It’s time for these people to retire.

[1] https://arxiv.org/pdf/1804.08642.pdf

sn41|1 year ago

There's also a hidden component in these budget calculations: it is hard for people doing more "traditional" physics to find tenured positions, since many faculty hires went to string theory. So the salary that went to string theorists at the expense of other subareas of physics is quite a large hidden component. Crushed academic ambition is as real-world as it gets, since it involves years of extremely hard toil, wasted.

pbmonster|1 year ago

> The amusing thing for me* is this is just coffee budgets for pen-and-paper theorists

Unfortunately not. From his website [0], the extent of the grant funding involved is much more than just coffee budget:

> The Black Hole Initiative that features this on its website: $16 million from the Templeton Foundation, $3.6 million from the Moore Foundation. > The Simons Collaboration on Celestial Holography: $8 million from the Simons Foundation. > NSF Grant: $400,000 from the NSF. > DOE Grant: $3.5 million from the DOE.

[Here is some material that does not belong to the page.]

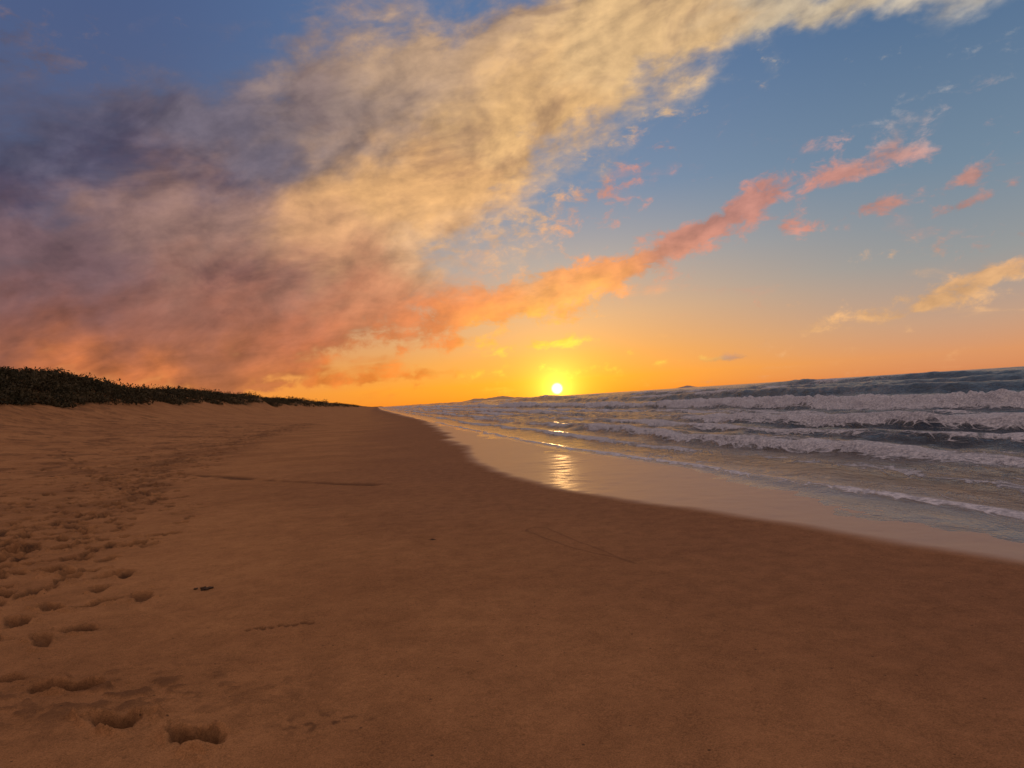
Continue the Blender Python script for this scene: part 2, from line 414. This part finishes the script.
big=tot([ell(PW,-.15,.335,.38,.100,35,.95),
         ell(PW,.18,.52,.34,.10,17,.98),
         ell(PW,.62,.575,.32,.045,-5,.88),
         ell(PW,-.58,.245,.42,.16,9,.88),
         ell(PW,-.28,.21,.24,.10,14,.50),
         ell(PW,-.50,.42,.38,.095,-4,.58),
         ell(PW,-.22,.50,.18,.12,40,.60),
         ell(PW,-.55,.130,.44,.045,4,.90),
         ell(PW,-.38,.062,.19,.018,-6,.8)])
small=tot([ell(PWs,-.10,.130,.30,.034,10,.95),
           ell(PWs,.10,.160,.14,.022,12,.85),
           ell(PWs,.275,.212,.055,.026,12,.86),
           ell(PWs,.34,.235,.05,.022,24,.70),
           ell(PWs,.387,.275,.036,.026,30,.88),
           ell(PWs,.440,.222,.030,.018,5,.86),
           ell(PWs,.492,.295,.044,.022,12,.88),
           ell(PWs,.588,.326,.044,.024,5,.92),
           ell(PWs,.695,.298,.048,.015,12,.85),
           ell(PWs,.69,.250,.050,.013,12,.85),
           ell(PWs,.60,.265,.06,.012,8,.60),
           ell(PWs,.55,.245,.045,.010,5,.62),
           ell(PWs,.585,.100,.20,.018,10,.74),
           ell(PWs,.70,.140,.09,.016,8,.72),
           ell(PWs,.05,.078,.085,.012,5,.85),
           ell(PWs,-.09,.085,.09,.010,5,.65),
           ell(PWs,-.22,.038,.26,.010,1,.85),
           ell(PWs,-.60,.050,.25,.014,1,.75),
           ell(PWs,.30,.040,.20,.006,1,.45),
           ell(PWs,.10,.125,.07,.014,8,.6),
           ell(PWs,-.04,.245,.17,.045,10,.52),
           ell(PWs,-.02,.34,.05,.012,5,.6),
           ell(PWs,.15,.30,.30,.06,40,.32),
           ell(PWs,.66,.41,.26,.04,22,.42),
           ell(PWs,.68,.19,.14,.02,6,.40),
           ell(PWs,-.68,.56,.22,.07,-25,.55)])
nA=g.noise(plr,2.6,5,.6,.4,dim='2D')
nB=g.noise(ae,13,7,.58,.2,dim='2D')
nB2=g.noise(ae2,13,4,.58,.2,dim='2D')
nC=g.noise(g.v('MULTIPLY',PP,(.8,1.25,0)),34,5,.64,.2,dim='2D')
nD=g.noise(g.v('ADD',ae,(3.1,1.7,0)),6.5,5,.6,.4,dim='2D')
kb=g.add(big,g.add(g.mul(g.sub(nA,.5),.9),g.add(g.mul(g.sub(nB,.5),.9),g.mul(g.sub(nC,.5),.40))))
opb=g.sm(kb,.10,.92)
ks=g.add(small,g.add(g.mul(g.sub(nB,.5),.6),g.mul(g.sub(nC,.5),2.0)))
ops=g.mul(g.sm(ks,.32,1.05),.93)
op=g.m('SUBTRACT',1.0,g.mul(g.sub(1.0,opb),g.sub(1.0,ops)))
ctr=[(-.64,.42,(82,80,102)),(-.43,.44,(104,96,110)),(-.65,.245,(112,86,92)),(-.45,.285,(150,116,106)),(-.66,.14,(120,78,74)),(-.45,.14,(138,86,76)),(-.38,.18,(150,106,92)),
     (-.30,.105,(184,100,70)),(-.18,.165,(182,120,90)),(-.25,.255,(206,154,110)),(-.145,.32,(228,174,112)),(.01,.42,(224,178,118)),(.23,.51,(216,178,126)),(.50,.54,(196,178,150)),(.75,.55,(172,167,160)),
     (-.10,.49,(180,148,118)),(-.21,.44,(140,120,114)),(-.085,.12,(224,118,62)),(.10,.163,(242,152,86)),(.275,.212,(202,132,112)),(.39,.275,(196,132,118)),
     (.59,.315,(196,136,120)),(.70,.27,(182,132,122)),(.66,.41,(150,158,168)),(.60,.10,(218,168,116)),(.05,.075,(255,206,72)),(-.38,.060,(164,100,68)),(-.22,.036,(224,124,50)),(-.62,.055,(212,118,62)),(-.05,.22,(206,168,132))]
num=None; den=None
for (u,v,c) in ctr:
    A=math.atan(u)
    wt=ell(PW,u,v,.080/math.cos(A),.050/math.cos(A),0,1.0,-.8)
    cc=g.v('SCALE',lin(c),wt)
    num=cc if num is None else g.v('ADD',num,cc); den=wt if den is None else g.add(den,wt)
num=g.v('ADD',num,g.v('SCALE',lin((125,110,125)),.002)); den=g.add(den,.002)
cc=g.v('SCALE',num,g.m('DIVIDE',1.0,den))
shade=g.add(1.0,g.add(g.mul(g.sub(nB,nB2),1.1),g.add(g.mul(g.sub(nA,.5),.6),g.mul(g.sub(nC,.5),.40))))
shade=g.m('MINIMUM',g.m('MAXIMUM',shade,.65),1.3)
cc=g.v('MULTIPLY',cc,g.v('ADD',g.v('SCALE',(1.0,1.0,.9),g.sub(shade,1.0)),(1,1,1)))
thick=g.mul(g.sm(nD,.46,.70),opb)
cc=g.v('MULTIPLY',cc,g.mix(thick,(1.06,1.04,1.02),(.66,.63,.72)))
sky=g.mix(g.mul(op,.93),sky,cc)
hi=g.mul(g.sm(E,.85,1.7),g.sm(g.noise(plane,3,3,.6),.2,.6,.65,1.0))
sky=g.mix(hi,sky,(.72,.55,.50))  # warm bright overhead sky, unseen, added to light the sand
bk=g.mul(g.sm(g.m('ABSOLUTE',AZ),1.2,2.2),g.sm(E,.1,.6)); sky=g.mix(g.mul(bk,.8),sky,(.66,.50,.45))  # same added warm fill in the unseen sky behind the camera
dt=g.v('DOT_PRODUCT',D,tuple(sd)); angd=g.m('MULTIPLY',g.m('ARCCOSINE',g.m('MINIMUM',dt,.9999999)),180/math.pi)
g1=g.mul(g.m('EXPONENT',g.m('DIVIDE',angd,-1.1)),1.8); g2=g.mul(g.m('EXPONENT',g.m('DIVIDE',angd,-5.2)),.58)
sky=g.v('ADD',sky,g.v('SCALE',(1,.72,.10),g1)); sky=g.v('ADD',sky,g.v('SCALE',(1,.46,.0),g2))
sky=g.v('ADD',sky,g.v('SCALE',(3.5,3,1.6),g.sm(angd,.55,.22)))
ns=t.nodes.new('ShaderNodeTexSky'); ns.sky_type='NISHITA'; ns.sun_disc=False; ns.sun_elevation=math.asin(sd.z); ns.sun_rotation=math.atan2(sd.x,sd.y)
sky=g.v('ADD',sky,g.v('SCALE',ns.outputs[0],.006))
bg=t.nodes.new('ShaderNodeBackground'); g.put(bg.inputs[0],sky); bg.inputs[1].default_value=1.0
o=t.nodes.new('ShaderNodeOutputWorld'); t.links.new(bg.outputs[0],o.inputs[0])

# sun lamp
L=bpy.data.lights.new('sun','SUN'); L.energy=.10; L.angle=math.radians(.5); L.color=(1,.55,.2)
lo=bpy.data.objects.new('sun',L); lo.rotation_euler=sd.to_track_quat('Z','Y').to_euler(); scene.collection.objects.link(lo)

# ------------------------------------------------------------ camera
cam=bpy.data.cameras.new('camera'); cam.lens=24; cam.sensor_width=36; cam.clip_start=.05; cam.clip_end=20000
co=bpy.data.objects.new('camera',cam); scene.collection.objects.link(co); scene.camera=co
p=math.radians(1.22); th=math.radians(3.64)
fwd=Vector((0,math.cos(p),math.sin(p))); up0=Vector((0,-math.sin(p),math.cos(p))); r0=Vector((1,0,0))
right=r0*math.cos(th)-up0*math.sin(th); up=r0*math.sin(th)+up0*math.cos(th)
M=Matrix((right,up,-fwd)).transposed().to_4x4(); M.translation=Vector((0,0,1.68)); co.matrix_world=M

This kind of money could fund a whole lot of other theory. Hell, it even could fund a lot of experiments (albeit not in high energy physics).

[0] https://www.math.columbia.edu/~woit/wordpress/?p=13770

andrepd|1 year ago

Sure, it's just coffee, pens, paper, and 50,000,000,000€ particle accelerators! :)

sega_sai|1 year ago

That is not correct IMO. When a faculty is hired specifically in a given field the cost of the salary line is a few tens of million dollars.